In 2004, he was nominated for a Dora Mayor Award for Best Choreography for “The Art Show”. He has since been awarded numerous Canada Council for the Arts awards and served on juries for dance. In 2010, Ronceria was the first recipient to graduate with a Masters Degree in Fine Arts from York University in Dance Dramaturgy and the first to hold this degree from a Canadian university.

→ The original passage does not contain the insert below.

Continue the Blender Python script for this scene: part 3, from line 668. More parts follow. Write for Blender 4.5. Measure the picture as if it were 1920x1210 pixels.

North Bay Cultural Town Hall

Thursday, May 28th a 7pm City Hall Council Chambers
The City of North Bay’s Cultural Round Table in partnership with the Coordinating Body of Arts, Culture and Heritage (CBACH) are conducting a Cultural Town Hall. We are seeking cultural workers, administrators, board members, artists of all disciplines and backgrounds as well as anyone interested in the development of North Bay’s cultural sector. Through a series of break out sessions aspects of North Bay’s Cultural Plan will be examined and all participants will have a chance to contribute towards how the plan evolves moving forward. We are looking to you to bring ideas and express your needs as a community as the future of the North Bay Cultural Sector will be determined through this event.

Amanda Burk

Amanda Burk is an artist from Ontario whose practice is centred in drawing. She received her MFA from the Nova Scotia College of Art and Design and her Honours BA Fine Arts Specialization from the University of Waterloo. Her work has been exhibited both nationally and internationally. Her work is represented by Halde Galerie in Switzerland and Graphite Galleries in New Orleans. Currently she is based in North Bay, Ontario where she is an Associate Professor in the Department of Fine and Performing Arts at Nipissing University. She is also the owner/curator of Line Gallery – an independent gallery dedicated to exhibiting contemporary Canadian drawing. In addition to producing exhibitions, the gallery supports artist talks, interviews and maintains online records with the goal of documenting Canadian drawing.

Sophie Edwards

Sophie Edwards is the founder of 4elements Living Arts, a non-profit community arts organization. Since 2002 4e has been creating and delivering innovative creation, education and research projects with a focus on land, art and community. Sophie has a Masters in Interdisciplinary Studies and a PhD (ABD) in Cultural Geography. An artist, curator, and writer, her creative work engages questions of belonging, land, and identity within settler/indigenous ‘contact zones’.